Please give the listing again in its entirety, exactly as written.

+ + + + + + +

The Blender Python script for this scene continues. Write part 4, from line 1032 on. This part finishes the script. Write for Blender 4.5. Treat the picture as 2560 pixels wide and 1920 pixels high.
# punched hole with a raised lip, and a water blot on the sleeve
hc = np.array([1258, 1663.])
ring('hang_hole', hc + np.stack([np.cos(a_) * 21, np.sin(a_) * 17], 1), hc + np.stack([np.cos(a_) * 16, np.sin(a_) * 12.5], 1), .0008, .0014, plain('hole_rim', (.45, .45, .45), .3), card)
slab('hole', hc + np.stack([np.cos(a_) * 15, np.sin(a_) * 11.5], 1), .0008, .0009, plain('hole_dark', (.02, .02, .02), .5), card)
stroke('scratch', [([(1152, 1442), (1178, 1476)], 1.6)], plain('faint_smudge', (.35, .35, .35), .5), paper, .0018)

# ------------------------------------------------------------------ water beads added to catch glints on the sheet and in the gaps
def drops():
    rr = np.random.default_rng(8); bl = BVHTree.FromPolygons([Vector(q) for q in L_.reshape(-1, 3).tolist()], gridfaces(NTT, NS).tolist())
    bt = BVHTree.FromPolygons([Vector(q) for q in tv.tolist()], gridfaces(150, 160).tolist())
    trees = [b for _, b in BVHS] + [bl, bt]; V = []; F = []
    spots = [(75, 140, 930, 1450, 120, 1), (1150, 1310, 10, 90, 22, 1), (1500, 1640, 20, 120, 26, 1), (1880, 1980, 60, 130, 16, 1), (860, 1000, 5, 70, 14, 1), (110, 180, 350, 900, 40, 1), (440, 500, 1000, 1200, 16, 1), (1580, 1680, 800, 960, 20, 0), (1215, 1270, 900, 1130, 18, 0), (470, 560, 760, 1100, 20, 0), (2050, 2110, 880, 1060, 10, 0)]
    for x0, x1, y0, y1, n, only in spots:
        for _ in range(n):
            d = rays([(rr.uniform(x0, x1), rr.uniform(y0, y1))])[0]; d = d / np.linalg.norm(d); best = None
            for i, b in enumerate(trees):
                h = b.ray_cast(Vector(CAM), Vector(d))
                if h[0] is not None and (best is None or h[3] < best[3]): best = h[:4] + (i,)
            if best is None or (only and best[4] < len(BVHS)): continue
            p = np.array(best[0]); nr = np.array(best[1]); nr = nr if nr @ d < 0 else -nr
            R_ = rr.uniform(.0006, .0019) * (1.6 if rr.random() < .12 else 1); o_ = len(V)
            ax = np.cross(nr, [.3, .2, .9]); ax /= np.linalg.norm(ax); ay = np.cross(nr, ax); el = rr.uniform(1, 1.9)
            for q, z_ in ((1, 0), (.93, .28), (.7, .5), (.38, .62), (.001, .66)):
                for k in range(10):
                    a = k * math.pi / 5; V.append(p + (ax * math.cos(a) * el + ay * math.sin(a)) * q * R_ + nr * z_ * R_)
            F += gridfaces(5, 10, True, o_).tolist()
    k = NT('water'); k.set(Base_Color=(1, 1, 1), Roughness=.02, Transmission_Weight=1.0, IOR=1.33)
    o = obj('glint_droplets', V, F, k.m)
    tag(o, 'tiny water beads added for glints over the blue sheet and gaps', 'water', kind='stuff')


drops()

+ + + + + + +

> [Exercise result]
The Blender Python script for this scene continues. Write part 4, from line 1032 on. This part finishes the script. Write for Blender 4.5. Treat the picture as 2560 pixels wide and 1920 pixels high.
# punched hole with a raised lip, and a water blot on the sleeve
hc = np.array([1258, 1663.])
ring('hang_hole', hc + np.stack([np.cos(a_) * 21, np.sin(a_) * 17], 1), hc + np.stack([np.cos(a_) * 16, np.sin(a_) * 12.5], 1), .0008, .0014, plain('hole_rim', (.45, .45, .45), .3), card)
slab('hole', hc + np.stack([np.cos(a_) * 15, np.sin(a_) * 11.5], 1), .0008, .0009, plain('hole_dark', (.02, .02, .02), .5), card)
stroke('scratch', [([(1152, 1442), (1178, 1476)], 1.6)], plain('faint_smudge', (.35, .35, .35), .5), paper, .0018)

# ------------------------------------------------------------------ water beads added to catch glints on the sheet and in the gaps
def drops():
    rr = np.random.default_rng(8); bl = BVHTree.FromPolygons([Vector(q) for q in L_.reshape(-1, 3).tolist()], gridfaces(NTT, NS).tolist())
    bt = BVHTree.FromPolygons([Vector(q) for q in tv.tolist()], gridfaces(150, 160).tolist())
    trees = [b for _, b in BVHS] + [bl, bt]; V = []; F = []
    spots = [(75, 140, 930, 1450, 120, 1), (1150, 1310, 10, 90, 22, 1), (1500, 1640, 20, 120, 26, 1), (1880, 1980, 60, 130, 16, 1), (860, 1000, 5, 70, 14, 1), (110, 180, 350, 900, 40, 1), (440, 500, 1000, 1200, 16, 1), (1580, 1680, 800, 960, 20, 0), (1215, 1270, 900, 1130, 18, 0), (470, 560, 760, 1100, 20, 0), (2050, 2110, 880, 1060, 10, 0)]
    for x0, x1, y0, y1, n, only in spots:
        for _ in range(n):
            d = rays([(rr.uniform(x0, x1), rr.uniform(y0, y1))])[0]; d = d / np.linalg.norm(d); best = None
            for i, b in enumerate(trees):
                h = b.ray_cast(Vector(CAM), Vector(d))
                if h[0] is not None and (best is None or h[3] < best[3]): best = h[:4] + (i,)
            if best is None or (only and best[4] < len(BVHS)): continue
            p = np.array(best[0]); nr = np.array(best[1]); nr = nr if nr @ d < 0 else -nr
            R_ = rr.uniform(.0006, .0019) * (1.6 if rr.random() < .12 else 1); o_ = len(V)
            ax = np.cross(nr, [.3, .2, .9]); ax /= np.linalg.norm(ax); ay = np.cross(nr, ax); el = rr.uniform(1, 1.9)
            for q, z_ in ((1, 0), (.93, .28), (.7, .5), (.38, .62), (.001, .66)):
                for k in range(10):
                    a = k * math.pi / 5; V.append(p + (ax * math.cos(a) * el + ay * math.sin(a)) * q * R_ + nr * z_ * R_)
            F += gridfaces(5, 10, True, o_).tolist()
    k = NT('water'); k.set(Base_Color=(1, 1, 1), Roughness=.02, Transmission_Weight=1.0, IOR=1.33)
    o = obj('glint_droplets', V, F, k.m)
    tag(o, 'tiny water beads added for glints over the blue sheet and gaps', 'water', kind='stuff')


drops()